The development of the professional system over the last 150 years or so has led to an industry of remarkable flexibility, a capacity reinforced over the last 20 years by the development of mediated procurement routes. The sustained, and even growing, global market share of UK construction firms - both professional and contracting - demonstrates that many of the leading firms in the industry are of a world class standard. On the rather inadequate evidence of comparative studies, the UK industry stands alongside that of the leading European nations, joint second to that of the United States, in its overall performance. The performance on programme and quality criteria of the industry is, so far as can be judged, generally good in comparison to that in other advanced countries. The principal area of weakness would appear to be that the outturn cost of construction in the UK is relatively high for similar building types. We simply do not know enough to identify the causes of this, but the evidence to date points to a combination of relatively high quality, coupled with relatively low productivity. Given that the leaders amongst the different types of actor in the system are competitive internationally, this suggests that it is their interactions within the professional system itself which are the root of the problem. Thus it is suggested that the dynamics of the system create a logic of action which motivates overspecification (i.e. inappropriate levels of quality of specification and quality of conception), and fails to motivate cost saving innovation. It is this same logic of action which generates the adversarial relationships which clients find so distasteful and frustrating.

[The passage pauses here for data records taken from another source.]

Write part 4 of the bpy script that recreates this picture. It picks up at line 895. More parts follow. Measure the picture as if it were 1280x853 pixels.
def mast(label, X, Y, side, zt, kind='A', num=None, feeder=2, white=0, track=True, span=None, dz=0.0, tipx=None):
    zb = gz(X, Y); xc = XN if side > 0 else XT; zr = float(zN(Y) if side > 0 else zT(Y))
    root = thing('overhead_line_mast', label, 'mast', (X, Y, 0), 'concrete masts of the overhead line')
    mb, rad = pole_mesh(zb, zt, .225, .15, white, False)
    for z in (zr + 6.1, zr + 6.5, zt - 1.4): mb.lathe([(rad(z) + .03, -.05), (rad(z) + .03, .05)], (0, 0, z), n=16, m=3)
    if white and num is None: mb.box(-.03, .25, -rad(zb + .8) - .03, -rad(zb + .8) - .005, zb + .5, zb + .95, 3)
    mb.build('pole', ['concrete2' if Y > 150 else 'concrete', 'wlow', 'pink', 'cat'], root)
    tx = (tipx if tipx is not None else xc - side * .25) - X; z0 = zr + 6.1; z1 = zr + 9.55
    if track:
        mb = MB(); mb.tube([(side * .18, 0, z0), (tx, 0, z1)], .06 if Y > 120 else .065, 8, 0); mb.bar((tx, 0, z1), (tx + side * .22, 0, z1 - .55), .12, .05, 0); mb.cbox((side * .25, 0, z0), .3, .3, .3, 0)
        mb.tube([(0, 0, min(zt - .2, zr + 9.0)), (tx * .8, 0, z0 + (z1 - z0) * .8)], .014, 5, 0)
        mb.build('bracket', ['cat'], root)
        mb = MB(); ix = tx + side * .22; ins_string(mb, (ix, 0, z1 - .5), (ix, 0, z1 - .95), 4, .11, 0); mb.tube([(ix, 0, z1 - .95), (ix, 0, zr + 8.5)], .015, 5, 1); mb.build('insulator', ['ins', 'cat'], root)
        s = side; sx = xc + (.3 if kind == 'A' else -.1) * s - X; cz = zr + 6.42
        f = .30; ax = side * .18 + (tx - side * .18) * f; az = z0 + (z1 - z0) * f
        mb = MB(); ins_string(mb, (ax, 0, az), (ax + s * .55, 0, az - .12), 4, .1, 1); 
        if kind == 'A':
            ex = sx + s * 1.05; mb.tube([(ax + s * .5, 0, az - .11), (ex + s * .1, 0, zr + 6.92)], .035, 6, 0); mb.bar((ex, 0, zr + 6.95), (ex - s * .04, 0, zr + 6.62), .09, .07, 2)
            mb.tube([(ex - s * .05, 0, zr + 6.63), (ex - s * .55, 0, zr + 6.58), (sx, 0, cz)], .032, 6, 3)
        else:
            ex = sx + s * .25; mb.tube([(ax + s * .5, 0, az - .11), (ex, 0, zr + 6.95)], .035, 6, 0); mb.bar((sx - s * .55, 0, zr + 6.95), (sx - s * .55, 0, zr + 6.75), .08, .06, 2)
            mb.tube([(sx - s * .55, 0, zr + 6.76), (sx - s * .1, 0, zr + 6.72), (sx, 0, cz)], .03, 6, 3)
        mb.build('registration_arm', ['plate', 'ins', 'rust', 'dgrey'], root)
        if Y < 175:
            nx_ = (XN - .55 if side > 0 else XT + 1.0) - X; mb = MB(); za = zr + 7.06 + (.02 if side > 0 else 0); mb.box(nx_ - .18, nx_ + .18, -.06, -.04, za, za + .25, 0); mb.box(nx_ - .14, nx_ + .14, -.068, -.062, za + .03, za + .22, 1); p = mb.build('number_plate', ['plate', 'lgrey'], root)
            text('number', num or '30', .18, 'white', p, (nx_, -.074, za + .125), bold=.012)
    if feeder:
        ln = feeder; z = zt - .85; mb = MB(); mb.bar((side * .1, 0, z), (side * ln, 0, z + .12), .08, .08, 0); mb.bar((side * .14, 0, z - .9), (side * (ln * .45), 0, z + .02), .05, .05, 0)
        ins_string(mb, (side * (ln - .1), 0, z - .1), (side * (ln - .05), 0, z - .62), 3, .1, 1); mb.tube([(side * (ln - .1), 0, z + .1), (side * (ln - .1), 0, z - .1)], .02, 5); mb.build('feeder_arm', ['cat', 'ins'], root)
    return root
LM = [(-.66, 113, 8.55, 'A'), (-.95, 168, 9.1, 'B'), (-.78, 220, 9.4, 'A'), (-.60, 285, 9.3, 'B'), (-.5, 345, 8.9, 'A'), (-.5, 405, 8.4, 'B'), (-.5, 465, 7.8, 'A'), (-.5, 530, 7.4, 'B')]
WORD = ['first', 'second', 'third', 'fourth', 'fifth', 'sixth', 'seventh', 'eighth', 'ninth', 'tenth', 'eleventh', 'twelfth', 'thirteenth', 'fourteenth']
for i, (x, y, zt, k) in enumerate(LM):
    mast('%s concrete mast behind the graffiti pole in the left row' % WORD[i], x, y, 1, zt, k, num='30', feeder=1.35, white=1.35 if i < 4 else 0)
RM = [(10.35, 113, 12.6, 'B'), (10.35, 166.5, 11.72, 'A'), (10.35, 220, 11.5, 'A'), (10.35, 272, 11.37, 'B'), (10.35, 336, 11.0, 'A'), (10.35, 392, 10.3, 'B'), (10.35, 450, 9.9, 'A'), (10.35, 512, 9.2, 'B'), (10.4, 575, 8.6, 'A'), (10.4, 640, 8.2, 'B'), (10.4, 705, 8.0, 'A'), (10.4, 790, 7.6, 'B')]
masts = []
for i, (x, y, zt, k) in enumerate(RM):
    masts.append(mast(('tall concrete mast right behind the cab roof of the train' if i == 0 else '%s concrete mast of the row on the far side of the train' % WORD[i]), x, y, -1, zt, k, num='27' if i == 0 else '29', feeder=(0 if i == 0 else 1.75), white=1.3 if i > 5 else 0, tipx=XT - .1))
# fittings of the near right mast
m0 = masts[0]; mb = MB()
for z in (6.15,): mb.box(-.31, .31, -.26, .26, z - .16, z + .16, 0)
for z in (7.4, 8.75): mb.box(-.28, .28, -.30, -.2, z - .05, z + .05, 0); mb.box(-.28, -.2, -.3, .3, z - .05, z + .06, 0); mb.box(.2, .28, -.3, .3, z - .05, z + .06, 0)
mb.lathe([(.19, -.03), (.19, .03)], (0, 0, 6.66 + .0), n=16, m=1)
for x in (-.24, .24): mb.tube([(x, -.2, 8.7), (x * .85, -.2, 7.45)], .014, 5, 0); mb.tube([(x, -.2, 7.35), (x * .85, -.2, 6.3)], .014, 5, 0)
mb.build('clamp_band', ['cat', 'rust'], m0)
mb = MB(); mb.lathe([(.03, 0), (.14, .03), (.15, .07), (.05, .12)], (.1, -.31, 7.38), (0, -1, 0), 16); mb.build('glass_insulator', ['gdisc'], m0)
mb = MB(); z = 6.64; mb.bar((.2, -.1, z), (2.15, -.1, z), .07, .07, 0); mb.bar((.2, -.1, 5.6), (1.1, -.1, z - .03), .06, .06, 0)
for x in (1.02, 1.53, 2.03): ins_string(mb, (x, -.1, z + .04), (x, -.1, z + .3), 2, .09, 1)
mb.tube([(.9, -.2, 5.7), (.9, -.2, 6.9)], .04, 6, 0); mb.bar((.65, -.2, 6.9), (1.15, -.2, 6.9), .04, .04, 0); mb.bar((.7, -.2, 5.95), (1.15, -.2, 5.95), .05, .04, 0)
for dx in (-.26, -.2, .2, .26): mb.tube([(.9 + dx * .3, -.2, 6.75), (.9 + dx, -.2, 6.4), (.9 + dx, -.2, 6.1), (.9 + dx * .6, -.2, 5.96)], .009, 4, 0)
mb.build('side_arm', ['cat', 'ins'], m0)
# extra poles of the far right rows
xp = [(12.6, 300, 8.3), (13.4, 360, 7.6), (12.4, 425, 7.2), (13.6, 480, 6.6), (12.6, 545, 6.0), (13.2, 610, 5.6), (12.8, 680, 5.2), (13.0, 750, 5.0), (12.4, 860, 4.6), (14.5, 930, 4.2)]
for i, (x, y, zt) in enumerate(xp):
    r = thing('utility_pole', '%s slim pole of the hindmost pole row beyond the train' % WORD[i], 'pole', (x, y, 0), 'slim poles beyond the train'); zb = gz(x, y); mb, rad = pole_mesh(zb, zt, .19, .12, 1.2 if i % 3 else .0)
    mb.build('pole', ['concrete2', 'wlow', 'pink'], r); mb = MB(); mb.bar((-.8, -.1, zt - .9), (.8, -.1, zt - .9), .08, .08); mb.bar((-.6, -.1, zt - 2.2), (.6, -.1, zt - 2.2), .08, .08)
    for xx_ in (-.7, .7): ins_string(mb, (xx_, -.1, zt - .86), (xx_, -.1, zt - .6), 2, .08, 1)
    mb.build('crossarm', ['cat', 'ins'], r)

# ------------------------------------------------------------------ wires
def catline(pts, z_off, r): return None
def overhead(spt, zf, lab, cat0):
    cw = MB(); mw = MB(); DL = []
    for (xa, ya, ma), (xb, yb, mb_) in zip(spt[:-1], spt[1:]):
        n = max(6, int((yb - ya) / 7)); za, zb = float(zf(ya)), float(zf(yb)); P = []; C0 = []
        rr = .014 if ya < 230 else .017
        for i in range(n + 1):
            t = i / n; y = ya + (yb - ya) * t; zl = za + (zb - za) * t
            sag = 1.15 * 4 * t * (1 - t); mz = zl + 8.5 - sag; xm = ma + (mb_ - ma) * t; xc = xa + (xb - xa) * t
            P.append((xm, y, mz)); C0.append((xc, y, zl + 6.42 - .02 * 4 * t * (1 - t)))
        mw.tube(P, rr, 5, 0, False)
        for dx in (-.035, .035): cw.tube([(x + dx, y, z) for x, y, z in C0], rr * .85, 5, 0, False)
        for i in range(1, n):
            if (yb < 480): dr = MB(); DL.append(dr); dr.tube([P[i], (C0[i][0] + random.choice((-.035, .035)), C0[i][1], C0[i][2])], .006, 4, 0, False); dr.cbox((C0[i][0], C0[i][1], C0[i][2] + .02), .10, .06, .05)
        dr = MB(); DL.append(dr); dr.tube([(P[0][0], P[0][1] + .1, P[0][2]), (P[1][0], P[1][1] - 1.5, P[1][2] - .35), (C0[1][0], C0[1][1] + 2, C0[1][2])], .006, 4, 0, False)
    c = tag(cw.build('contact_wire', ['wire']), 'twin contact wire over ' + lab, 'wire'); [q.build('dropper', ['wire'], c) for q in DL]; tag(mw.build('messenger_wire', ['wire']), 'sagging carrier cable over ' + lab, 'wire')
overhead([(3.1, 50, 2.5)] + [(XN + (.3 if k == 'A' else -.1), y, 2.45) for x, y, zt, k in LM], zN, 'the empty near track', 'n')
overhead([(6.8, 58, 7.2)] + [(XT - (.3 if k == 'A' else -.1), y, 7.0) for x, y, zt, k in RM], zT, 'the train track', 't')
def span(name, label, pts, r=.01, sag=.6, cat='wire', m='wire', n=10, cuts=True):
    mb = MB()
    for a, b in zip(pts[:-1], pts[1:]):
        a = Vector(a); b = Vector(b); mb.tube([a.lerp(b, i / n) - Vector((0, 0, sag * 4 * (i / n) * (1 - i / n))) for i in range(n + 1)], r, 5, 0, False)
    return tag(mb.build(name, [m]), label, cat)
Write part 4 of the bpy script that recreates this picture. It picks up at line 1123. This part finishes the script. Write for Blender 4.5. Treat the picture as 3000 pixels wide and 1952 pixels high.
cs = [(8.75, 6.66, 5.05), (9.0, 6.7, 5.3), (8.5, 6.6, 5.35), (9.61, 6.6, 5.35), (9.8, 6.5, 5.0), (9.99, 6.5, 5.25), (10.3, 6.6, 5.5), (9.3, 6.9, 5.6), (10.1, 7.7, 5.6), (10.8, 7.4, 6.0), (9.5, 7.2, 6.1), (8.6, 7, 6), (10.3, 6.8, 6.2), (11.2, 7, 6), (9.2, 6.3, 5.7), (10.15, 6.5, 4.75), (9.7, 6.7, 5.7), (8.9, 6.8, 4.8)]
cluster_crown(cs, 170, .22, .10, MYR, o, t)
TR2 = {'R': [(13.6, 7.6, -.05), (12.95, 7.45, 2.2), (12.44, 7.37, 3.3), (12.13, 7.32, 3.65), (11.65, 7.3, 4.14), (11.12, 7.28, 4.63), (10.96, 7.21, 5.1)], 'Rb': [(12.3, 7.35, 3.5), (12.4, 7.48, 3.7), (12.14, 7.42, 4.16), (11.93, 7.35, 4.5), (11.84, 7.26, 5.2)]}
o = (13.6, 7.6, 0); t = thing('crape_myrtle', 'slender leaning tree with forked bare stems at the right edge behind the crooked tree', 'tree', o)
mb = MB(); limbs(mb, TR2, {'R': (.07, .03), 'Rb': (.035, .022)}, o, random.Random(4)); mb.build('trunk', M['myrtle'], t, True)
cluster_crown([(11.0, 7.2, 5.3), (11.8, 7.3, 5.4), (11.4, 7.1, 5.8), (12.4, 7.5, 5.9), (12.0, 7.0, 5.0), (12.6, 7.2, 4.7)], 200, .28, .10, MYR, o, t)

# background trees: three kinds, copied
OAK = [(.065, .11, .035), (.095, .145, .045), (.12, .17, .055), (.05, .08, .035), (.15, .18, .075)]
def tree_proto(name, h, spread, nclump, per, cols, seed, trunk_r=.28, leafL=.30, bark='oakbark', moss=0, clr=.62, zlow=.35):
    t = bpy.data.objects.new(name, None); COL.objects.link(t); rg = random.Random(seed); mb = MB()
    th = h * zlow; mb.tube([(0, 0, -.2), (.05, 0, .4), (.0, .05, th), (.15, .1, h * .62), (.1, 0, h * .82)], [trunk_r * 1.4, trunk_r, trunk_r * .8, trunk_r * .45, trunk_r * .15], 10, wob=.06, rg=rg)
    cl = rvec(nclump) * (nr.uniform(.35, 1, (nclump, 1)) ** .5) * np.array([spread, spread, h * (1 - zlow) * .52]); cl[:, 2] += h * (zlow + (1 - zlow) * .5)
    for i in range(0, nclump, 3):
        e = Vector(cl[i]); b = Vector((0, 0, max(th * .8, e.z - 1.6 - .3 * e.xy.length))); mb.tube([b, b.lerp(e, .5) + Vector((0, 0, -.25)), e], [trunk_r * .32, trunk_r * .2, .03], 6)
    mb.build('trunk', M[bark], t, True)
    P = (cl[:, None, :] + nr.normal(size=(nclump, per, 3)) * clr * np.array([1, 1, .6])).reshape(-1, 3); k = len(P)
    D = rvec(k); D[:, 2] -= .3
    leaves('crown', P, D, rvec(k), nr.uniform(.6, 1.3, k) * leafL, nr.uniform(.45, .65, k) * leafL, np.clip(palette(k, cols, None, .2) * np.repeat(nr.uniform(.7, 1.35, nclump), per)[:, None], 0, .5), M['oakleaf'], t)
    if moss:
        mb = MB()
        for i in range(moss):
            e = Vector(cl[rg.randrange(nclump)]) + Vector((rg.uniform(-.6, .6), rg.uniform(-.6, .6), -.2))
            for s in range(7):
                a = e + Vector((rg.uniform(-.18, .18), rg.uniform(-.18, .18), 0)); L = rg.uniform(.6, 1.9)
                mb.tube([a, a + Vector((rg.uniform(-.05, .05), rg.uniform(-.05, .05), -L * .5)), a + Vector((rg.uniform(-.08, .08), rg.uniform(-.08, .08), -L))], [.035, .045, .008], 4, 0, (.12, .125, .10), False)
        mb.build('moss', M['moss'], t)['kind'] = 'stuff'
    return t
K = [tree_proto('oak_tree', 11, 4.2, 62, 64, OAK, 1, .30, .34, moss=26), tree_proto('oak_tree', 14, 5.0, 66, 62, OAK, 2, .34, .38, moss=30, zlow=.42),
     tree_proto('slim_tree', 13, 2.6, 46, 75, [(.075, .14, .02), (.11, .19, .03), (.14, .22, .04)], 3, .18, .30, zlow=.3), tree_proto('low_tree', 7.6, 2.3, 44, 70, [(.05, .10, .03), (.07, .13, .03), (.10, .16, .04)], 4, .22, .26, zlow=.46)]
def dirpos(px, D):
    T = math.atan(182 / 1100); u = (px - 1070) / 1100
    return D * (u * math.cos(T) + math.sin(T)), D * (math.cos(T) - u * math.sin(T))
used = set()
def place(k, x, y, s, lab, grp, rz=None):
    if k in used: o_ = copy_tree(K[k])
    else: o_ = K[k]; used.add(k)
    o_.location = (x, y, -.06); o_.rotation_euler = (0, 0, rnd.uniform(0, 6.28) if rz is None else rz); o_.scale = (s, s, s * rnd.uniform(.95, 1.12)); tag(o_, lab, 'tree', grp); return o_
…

Flexibility and productivity are related through a paradox (Winch 1994). Strategies to maximise flexibility usually imply investment in general purpose machines, working in networks of consortium and subcontract, and the employment of labour on a casual basis. In essence. Flexibility is achieved in two ways - through fragmenting the production process between larger and larger numbers of different actors in networks of short-term relationships, and by avoiding capital lock-up by minimising investment in physical and human capital. The logic of action minimises longer term commitments, because it is assumed that different sets of relationships will be required for the next project than on the last. It is this emphasis upon flexibility that has led construction to become seen by many commentators as a model for the organisation of many manufacturing industries which are facing unprecedented volatility in their markets (see Winch 1993 for a review and critique). However, flexibility comes at a price, for all these choices inherently limit the possibility of innovation. Innovation can only take place within the existing logic of the system - actors either innovate within their own sphere of competence, or innovations are made by new entrants to the industry and become institutionalised through new actors, often in the shape of new professions and new crafts. Any innovation that requires the shared initiative of more than one actor is particularly difficult, because the balance of risk and reward in innovation is usually asymmetrical between actors, and hence leads to winners and losers. Potential winners find their innovative ideas stifled by potential losers. It is in this sense that the flexibility of the British construction industry is also a rigidity - the logic of action of the professional system does not favour the release a dynamic of innovation that will generate sustained cost reduction over time.